Selling shares in a company is an important decision that requires thorough planning and attention to detail. In the UK, the process involves various stages that ensure the transaction is fair, legally compliant and beneficial to all parties. This guide breaks down the key considerations for negotiating share sales, focusing on the legal aspects to help sellers achieve successful outcomes.

Key Components of a Share Sale

At the heart of selling shares is the Share Purchase Agreement (SPA), which outlines the terms of the deal. This document is legally binding and details the purchase price, the number of shares sold, and any conditions that must be met before the transaction is complete. The SPA often includes:

  • Price and Payment Terms: Sellers and buyers agree on the price and payment methods, which may involve cash, shares, or loan notes. Some deals include adjustments based on the company’s financial performance.
  • Conditions Precedent: These are specific requirements, such as regulatory approvals, that must be met before the sale can proceed. Including a deadline for meeting these conditions ensures the process stays on track.

Before formal negotiations begin, the parties draft heads of terms. This non-binding document provides an overview of the deal’s key elements and helps structure discussions. It’s wise to include confidentiality and exclusivity clauses at this stage to protect sensitive business information.

Due Diligence

Buyers conduct due diligence to assess the company’s financial health, legal compliance, and operational structure. Sellers should prepare by ensuring all records are up-to-date and accurate. A smooth due diligence process fosters trust and can lead to quicker negotiations.

The Negotiation Process

Negotiating the sale of shares involves balancing the interests of both buyers and sellers. Each side aims to secure favourable terms while protecting their position, making effective negotiation skills and legal expertise essential.

Sellers must prepare for discussions by understanding the buyer’s priorities and concerns. This includes presenting clear and transparent financial and operational information. On the other hand, buyers will focus on securing warranties, indemnities, and conditions that safeguard their investment.

Liability and Disclosures

Negotiations often centre on liability limitations. Sellers use disclosure letters to highlight known issues, protecting themselves from future claims about undisclosed problems. This step is crucial for managing risk after the sale.

Earn-Out Clauses

In some transactions, sellers agree to receive part of the payment based on the company’s future performance.

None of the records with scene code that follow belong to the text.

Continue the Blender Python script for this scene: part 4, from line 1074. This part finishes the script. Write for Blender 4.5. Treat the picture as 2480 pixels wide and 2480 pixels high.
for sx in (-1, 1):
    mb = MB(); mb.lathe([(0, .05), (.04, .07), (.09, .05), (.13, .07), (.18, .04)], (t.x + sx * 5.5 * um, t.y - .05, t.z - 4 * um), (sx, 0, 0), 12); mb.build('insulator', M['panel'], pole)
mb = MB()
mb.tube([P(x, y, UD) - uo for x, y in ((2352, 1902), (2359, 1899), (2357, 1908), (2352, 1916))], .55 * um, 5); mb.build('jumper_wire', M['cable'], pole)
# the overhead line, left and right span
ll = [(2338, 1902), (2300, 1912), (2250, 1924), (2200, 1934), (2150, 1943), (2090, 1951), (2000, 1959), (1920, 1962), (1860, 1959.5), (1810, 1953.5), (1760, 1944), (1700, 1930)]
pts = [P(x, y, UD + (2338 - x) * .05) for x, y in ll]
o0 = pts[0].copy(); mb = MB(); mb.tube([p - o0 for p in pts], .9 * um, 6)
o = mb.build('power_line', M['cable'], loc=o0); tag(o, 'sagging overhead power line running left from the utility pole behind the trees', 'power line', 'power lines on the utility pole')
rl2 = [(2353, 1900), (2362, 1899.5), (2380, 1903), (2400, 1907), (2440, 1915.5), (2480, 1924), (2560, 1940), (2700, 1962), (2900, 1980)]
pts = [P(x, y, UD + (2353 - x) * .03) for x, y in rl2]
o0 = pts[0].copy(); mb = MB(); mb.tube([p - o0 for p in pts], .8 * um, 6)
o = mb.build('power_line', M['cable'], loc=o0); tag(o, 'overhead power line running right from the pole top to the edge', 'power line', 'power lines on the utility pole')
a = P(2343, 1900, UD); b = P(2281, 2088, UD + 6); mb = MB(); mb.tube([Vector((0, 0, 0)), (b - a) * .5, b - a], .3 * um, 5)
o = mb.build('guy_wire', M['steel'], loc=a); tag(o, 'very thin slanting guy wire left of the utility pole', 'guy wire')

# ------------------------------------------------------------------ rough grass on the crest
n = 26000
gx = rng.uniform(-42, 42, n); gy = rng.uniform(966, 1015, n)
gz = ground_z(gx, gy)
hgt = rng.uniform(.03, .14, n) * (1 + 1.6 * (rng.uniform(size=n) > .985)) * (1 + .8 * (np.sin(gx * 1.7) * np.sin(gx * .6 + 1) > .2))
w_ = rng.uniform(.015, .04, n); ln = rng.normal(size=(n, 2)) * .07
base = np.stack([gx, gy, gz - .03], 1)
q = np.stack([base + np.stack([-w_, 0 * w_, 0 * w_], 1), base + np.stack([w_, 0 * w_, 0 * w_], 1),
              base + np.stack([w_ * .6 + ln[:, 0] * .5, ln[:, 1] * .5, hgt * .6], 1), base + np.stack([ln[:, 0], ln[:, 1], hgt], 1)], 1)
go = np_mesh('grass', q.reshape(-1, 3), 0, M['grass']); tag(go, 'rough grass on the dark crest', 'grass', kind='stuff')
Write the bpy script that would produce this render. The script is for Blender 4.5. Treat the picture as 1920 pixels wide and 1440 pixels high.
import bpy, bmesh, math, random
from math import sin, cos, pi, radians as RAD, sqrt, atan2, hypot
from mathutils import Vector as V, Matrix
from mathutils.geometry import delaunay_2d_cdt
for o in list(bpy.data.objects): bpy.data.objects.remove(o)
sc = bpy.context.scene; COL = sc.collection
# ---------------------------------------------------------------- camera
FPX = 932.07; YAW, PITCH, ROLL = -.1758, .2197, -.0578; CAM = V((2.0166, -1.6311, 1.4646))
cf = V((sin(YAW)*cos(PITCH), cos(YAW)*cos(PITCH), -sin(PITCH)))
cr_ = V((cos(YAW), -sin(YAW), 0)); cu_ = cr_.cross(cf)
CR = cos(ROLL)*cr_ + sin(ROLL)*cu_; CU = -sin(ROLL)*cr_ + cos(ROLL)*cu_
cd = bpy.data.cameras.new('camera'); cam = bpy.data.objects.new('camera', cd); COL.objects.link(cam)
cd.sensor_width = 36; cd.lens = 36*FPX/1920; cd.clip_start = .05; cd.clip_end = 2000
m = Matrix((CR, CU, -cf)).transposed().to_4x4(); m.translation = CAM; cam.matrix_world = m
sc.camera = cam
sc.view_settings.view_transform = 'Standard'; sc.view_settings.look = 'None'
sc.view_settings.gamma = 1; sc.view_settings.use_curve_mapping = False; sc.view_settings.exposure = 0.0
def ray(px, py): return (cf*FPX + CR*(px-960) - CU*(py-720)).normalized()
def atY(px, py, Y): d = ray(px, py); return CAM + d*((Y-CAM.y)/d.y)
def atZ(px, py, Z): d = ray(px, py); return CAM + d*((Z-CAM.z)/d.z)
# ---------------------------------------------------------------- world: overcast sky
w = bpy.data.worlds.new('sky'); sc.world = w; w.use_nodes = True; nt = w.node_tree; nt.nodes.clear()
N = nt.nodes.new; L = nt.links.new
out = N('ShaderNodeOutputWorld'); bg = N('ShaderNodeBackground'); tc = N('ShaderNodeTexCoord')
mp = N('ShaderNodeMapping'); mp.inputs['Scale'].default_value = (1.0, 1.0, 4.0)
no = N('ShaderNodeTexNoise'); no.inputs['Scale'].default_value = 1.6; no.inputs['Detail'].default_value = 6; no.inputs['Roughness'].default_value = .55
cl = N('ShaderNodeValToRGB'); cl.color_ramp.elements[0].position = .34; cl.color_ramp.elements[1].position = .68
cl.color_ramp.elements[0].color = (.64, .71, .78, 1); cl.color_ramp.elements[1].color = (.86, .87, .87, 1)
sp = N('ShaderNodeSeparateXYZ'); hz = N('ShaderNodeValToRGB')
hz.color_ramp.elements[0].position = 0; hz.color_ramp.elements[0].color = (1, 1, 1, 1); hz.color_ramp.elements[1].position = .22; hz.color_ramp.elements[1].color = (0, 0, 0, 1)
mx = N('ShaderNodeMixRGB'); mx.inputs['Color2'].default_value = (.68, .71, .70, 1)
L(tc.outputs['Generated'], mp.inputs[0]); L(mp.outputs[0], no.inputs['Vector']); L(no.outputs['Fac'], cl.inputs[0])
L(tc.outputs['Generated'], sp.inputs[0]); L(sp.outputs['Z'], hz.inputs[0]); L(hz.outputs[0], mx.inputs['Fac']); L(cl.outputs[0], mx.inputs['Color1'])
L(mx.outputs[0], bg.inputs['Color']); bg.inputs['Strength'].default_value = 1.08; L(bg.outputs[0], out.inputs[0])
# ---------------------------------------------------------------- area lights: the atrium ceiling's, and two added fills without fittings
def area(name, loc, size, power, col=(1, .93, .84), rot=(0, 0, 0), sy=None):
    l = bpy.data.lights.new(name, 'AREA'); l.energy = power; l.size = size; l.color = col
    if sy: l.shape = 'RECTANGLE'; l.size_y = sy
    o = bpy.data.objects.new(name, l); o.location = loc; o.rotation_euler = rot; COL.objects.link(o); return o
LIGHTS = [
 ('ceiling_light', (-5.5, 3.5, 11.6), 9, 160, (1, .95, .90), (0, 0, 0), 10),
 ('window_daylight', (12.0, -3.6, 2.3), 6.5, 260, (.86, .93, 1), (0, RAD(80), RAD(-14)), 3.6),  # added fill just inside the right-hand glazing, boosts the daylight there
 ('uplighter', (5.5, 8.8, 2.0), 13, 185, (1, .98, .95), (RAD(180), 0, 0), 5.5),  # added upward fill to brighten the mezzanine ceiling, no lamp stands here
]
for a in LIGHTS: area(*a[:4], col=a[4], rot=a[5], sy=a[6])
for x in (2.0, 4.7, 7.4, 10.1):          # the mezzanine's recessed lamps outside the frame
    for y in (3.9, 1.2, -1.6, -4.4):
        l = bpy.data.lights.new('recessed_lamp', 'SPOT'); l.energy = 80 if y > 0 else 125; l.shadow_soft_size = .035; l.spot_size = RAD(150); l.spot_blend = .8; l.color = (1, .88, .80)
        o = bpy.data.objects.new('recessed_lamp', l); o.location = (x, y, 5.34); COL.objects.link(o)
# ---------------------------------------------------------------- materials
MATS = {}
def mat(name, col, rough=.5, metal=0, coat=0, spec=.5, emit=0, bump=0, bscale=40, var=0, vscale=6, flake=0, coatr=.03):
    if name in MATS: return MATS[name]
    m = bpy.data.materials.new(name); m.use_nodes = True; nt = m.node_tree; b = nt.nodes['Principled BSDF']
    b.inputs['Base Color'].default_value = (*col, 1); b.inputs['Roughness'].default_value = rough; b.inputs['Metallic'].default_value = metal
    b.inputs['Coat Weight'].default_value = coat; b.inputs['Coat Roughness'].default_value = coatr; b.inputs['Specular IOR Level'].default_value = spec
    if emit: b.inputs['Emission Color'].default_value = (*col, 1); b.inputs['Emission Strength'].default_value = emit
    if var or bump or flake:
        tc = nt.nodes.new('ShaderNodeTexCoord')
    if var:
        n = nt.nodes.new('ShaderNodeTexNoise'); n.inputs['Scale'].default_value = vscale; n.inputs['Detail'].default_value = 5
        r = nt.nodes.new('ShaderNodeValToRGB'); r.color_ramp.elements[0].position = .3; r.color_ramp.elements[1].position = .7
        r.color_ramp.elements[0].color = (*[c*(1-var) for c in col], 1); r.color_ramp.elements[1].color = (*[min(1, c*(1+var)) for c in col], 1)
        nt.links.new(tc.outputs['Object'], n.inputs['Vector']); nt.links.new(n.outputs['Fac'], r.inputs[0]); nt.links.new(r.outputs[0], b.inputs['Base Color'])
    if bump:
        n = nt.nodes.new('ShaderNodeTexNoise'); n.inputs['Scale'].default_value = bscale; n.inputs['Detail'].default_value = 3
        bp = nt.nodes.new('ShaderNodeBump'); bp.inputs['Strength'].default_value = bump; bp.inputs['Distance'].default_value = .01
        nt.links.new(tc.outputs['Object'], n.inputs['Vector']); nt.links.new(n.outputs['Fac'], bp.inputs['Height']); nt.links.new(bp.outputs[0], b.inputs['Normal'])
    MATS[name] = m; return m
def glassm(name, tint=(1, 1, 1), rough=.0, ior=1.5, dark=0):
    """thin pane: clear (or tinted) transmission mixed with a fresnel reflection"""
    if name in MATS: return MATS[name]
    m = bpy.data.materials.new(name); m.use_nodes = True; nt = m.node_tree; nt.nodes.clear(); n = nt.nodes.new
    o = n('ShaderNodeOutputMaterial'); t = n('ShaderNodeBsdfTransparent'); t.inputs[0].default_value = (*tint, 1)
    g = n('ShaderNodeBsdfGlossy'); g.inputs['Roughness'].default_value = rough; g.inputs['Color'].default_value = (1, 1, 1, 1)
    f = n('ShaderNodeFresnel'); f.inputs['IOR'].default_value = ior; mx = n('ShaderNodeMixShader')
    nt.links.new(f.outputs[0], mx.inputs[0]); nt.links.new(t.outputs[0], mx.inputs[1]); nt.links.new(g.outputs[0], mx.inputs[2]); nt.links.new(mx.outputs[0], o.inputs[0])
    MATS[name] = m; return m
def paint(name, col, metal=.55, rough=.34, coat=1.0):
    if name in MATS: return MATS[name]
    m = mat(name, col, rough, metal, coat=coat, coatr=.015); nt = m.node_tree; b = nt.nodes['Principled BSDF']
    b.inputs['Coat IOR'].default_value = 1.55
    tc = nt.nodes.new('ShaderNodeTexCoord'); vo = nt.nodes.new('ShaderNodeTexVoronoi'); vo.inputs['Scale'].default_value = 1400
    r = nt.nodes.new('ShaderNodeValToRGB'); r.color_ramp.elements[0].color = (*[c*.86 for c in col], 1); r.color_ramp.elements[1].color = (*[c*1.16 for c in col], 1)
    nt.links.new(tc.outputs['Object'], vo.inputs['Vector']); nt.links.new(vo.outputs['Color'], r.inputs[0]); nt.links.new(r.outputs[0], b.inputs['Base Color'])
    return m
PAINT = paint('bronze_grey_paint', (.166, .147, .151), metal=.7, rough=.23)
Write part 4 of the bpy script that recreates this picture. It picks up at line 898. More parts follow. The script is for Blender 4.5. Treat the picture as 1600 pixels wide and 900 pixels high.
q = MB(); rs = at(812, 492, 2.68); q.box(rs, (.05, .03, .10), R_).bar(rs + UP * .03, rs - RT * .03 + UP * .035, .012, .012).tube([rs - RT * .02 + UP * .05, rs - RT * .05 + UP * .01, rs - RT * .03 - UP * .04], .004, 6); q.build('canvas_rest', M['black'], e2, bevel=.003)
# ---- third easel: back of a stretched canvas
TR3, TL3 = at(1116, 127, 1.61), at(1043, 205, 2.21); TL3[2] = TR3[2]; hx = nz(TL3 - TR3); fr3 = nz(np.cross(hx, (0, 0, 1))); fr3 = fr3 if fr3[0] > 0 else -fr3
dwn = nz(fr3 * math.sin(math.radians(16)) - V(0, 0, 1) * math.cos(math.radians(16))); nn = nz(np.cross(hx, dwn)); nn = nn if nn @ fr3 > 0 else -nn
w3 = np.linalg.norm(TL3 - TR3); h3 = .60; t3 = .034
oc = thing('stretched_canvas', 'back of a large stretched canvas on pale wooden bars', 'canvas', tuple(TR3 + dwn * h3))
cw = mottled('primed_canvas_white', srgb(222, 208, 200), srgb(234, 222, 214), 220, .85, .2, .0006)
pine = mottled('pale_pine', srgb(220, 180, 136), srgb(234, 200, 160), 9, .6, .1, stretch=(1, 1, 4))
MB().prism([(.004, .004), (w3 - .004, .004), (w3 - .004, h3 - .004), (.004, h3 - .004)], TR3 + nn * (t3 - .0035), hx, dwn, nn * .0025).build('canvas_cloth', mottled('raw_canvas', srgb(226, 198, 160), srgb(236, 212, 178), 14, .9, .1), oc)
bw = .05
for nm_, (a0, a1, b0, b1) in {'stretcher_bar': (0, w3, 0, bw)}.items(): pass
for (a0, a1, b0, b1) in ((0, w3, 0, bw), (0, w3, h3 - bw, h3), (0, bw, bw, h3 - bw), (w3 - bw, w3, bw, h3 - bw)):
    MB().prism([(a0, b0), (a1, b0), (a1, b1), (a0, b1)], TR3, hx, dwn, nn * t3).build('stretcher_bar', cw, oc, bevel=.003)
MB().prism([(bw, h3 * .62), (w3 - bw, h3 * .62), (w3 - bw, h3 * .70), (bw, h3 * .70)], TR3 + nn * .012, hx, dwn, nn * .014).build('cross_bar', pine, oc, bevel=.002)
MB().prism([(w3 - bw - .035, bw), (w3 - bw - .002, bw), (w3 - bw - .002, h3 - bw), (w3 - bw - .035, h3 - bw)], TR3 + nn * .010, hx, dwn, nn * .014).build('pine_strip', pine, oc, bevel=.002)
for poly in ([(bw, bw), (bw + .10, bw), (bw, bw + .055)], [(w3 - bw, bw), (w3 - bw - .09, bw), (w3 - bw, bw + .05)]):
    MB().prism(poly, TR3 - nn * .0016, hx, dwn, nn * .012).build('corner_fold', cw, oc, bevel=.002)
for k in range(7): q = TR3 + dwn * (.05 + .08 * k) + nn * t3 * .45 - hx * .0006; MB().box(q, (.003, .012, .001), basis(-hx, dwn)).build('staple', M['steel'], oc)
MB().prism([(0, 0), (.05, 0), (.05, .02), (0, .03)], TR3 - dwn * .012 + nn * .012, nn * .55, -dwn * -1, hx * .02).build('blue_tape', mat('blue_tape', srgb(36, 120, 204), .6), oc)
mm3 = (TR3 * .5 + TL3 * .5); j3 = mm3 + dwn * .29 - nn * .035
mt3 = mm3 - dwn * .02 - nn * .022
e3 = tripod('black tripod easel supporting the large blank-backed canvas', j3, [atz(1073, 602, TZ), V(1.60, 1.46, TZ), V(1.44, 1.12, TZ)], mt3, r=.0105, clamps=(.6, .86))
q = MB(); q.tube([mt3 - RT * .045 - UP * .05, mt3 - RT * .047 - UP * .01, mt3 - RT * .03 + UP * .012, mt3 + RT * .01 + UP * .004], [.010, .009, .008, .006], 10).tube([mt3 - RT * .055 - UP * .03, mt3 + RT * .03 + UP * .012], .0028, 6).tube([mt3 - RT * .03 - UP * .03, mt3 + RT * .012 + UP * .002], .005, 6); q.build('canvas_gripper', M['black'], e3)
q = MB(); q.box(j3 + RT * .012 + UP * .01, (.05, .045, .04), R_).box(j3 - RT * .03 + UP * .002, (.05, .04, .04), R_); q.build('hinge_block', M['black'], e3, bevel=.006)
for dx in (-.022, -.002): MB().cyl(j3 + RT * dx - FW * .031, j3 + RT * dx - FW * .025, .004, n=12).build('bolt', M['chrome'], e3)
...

This approach, known as an earn-out, helps bridge valuation gaps and aligns the interests of both parties. However, clear terms are essential to avoid disputes later.

Warranties and Indemnities

Sellers may be required to provide warranties, statements about the company’s condition. Indemnities, on the other hand, offer compensation for specific risks. Both are significant aspects of the Share Purchase Agreement, and sellers should seek legal advice to understand their obligations.

Completing the Sale

Once negotiations are finalised, the SPA is signed, and the deal moves towards completion. This stage involves:

  • Completion Meeting: Parties gather to sign the final documents, transfer shares, and issue new certificates. This meeting often takes place at the buyer’s solicitors’ office.
  • Regulatory Filings: Depending on the transaction, filings may need to be submitted to Companies House or other regulatory bodies. Compliance with these requirements is essential to finalise the legal process.

Why Legal Expertise Matters

Selling shares is a complex process with legal and financial factors at every stage. Expert legal advice is essential to help sellers understand their rights, obligations, and potential opportunities. It ensures that the Share Purchase Agreement (SPA) and other documents, such as liability limitations and warranties, are properly drafted to protect the seller’s interests.

Without professional guidance, there is a risk that critical details could be overlooked, leading to potential future liabilities or disputes. Legal advice also helps structure the sale to maximize returns while minimising risks.

Final Thoughts

Negotiating a share sale in the UK requires careful preparation and a clear understanding of legal requirements. From drafting heads of terms to managing due diligence and finalising the SPA, each step plays a vital role in achieving a successful outcome. Sellers should prioritise transparency, thorough documentation, and expert guidance to make the process smooth and beneficial.

Sellers can maximize returns while minimizing risks by focusing on key aspects such as Share Purchase Agreements and liability limitations. Taking the time to prepare and approach negotiations strategically is the foundation for a successful share sale.